## Begin Material supplied

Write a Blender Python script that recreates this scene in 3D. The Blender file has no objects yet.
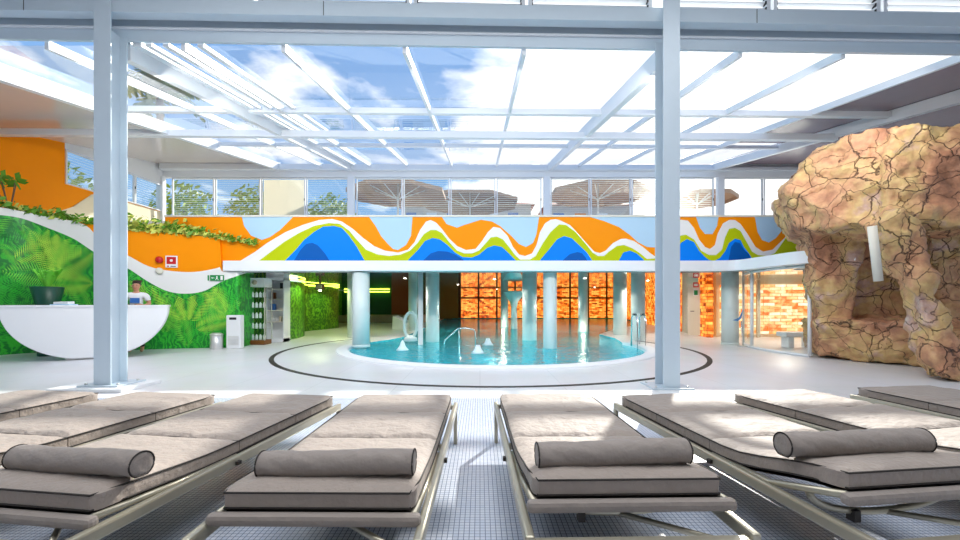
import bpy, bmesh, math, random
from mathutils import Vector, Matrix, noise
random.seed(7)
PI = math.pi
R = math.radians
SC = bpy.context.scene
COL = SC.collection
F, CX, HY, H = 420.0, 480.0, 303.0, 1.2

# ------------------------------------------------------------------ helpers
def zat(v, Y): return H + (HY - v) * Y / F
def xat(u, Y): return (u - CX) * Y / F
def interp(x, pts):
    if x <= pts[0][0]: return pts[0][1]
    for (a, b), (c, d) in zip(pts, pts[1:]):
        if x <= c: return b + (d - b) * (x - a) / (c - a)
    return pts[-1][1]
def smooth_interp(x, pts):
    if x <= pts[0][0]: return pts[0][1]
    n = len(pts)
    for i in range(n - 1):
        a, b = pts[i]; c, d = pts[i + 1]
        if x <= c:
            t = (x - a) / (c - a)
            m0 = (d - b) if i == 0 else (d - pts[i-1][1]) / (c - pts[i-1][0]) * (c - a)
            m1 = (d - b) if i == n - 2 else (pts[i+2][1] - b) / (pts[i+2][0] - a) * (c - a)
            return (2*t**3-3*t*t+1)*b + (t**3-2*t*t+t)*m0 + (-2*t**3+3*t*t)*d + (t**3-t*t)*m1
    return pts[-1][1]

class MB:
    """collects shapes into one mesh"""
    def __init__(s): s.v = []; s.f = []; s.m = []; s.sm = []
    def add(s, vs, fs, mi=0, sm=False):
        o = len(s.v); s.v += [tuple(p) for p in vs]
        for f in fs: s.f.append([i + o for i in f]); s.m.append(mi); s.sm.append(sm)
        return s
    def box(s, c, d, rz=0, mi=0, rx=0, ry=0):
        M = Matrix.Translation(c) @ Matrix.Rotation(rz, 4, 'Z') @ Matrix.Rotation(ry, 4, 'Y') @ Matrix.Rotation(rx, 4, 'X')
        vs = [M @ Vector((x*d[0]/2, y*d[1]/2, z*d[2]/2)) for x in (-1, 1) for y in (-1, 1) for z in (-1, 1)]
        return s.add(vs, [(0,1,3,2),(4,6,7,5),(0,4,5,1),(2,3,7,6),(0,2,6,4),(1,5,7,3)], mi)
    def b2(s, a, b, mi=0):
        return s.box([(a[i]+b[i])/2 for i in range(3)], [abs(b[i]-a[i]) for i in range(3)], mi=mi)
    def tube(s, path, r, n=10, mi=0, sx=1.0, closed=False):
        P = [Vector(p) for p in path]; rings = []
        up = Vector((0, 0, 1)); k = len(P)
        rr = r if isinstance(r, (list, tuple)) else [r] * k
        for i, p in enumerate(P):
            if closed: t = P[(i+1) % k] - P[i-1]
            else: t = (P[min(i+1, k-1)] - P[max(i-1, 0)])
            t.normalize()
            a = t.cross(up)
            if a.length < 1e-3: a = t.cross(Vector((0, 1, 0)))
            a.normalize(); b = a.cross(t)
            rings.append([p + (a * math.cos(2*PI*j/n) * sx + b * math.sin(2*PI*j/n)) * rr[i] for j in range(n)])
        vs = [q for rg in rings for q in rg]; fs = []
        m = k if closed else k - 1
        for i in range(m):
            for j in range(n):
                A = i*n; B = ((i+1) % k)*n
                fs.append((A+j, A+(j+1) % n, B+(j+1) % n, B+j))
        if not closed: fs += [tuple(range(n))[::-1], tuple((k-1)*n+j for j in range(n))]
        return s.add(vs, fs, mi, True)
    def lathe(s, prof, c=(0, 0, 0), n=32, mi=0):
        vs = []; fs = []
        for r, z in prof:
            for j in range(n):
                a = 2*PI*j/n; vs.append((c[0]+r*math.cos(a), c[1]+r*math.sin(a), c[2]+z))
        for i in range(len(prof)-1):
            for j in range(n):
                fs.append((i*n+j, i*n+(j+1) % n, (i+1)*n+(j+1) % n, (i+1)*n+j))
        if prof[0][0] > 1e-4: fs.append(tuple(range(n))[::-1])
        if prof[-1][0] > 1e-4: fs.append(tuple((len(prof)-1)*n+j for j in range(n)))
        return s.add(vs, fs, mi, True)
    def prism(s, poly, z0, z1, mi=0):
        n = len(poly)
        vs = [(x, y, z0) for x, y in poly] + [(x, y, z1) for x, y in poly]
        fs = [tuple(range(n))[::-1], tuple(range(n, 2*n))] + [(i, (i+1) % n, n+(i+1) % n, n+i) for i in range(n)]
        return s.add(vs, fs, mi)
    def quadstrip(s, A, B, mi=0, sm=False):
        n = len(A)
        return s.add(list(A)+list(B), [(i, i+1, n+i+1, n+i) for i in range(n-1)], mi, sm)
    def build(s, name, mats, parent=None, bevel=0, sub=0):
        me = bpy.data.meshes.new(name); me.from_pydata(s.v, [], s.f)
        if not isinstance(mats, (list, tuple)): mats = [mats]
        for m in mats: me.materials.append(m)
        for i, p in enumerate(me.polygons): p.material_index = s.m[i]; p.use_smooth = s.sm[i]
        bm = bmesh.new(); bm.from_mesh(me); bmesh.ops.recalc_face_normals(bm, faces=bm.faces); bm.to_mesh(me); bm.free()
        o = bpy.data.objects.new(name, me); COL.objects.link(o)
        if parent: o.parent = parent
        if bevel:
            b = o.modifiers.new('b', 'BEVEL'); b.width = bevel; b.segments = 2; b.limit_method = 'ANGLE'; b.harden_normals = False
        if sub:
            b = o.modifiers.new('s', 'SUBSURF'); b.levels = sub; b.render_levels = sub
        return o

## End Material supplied
## Begin Material supplied

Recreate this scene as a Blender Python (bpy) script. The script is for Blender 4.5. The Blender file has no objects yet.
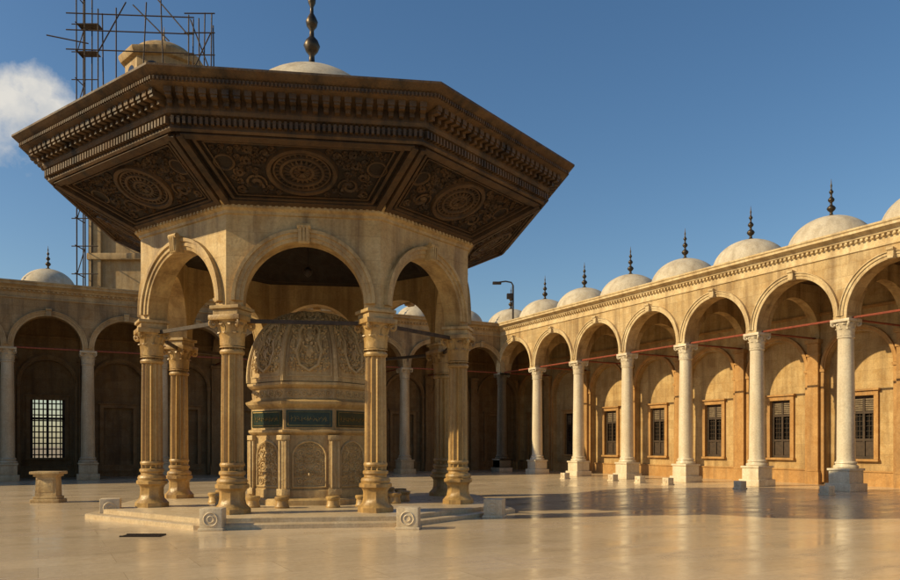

## End Material supplied

## [Objective]
From the material above, reproduce only what runs from the line holding "Write a Blender" down to the line holding "F, CX, HY, H = 420.0, 480.0, 303.0, 1.2", both included, pictures excluded.

## [Correct result]
Write a Blender Python script that recreates this scene in 3D. The Blender file has no objects yet.
import bpy, bmesh, math, random
from mathutils import Vector, Matrix, noise
random.seed(7)
PI = math.pi
R = math.radians
SC = bpy.context.scene
COL = SC.collection
F, CX, HY, H = 420.0, 480.0, 303.0, 1.2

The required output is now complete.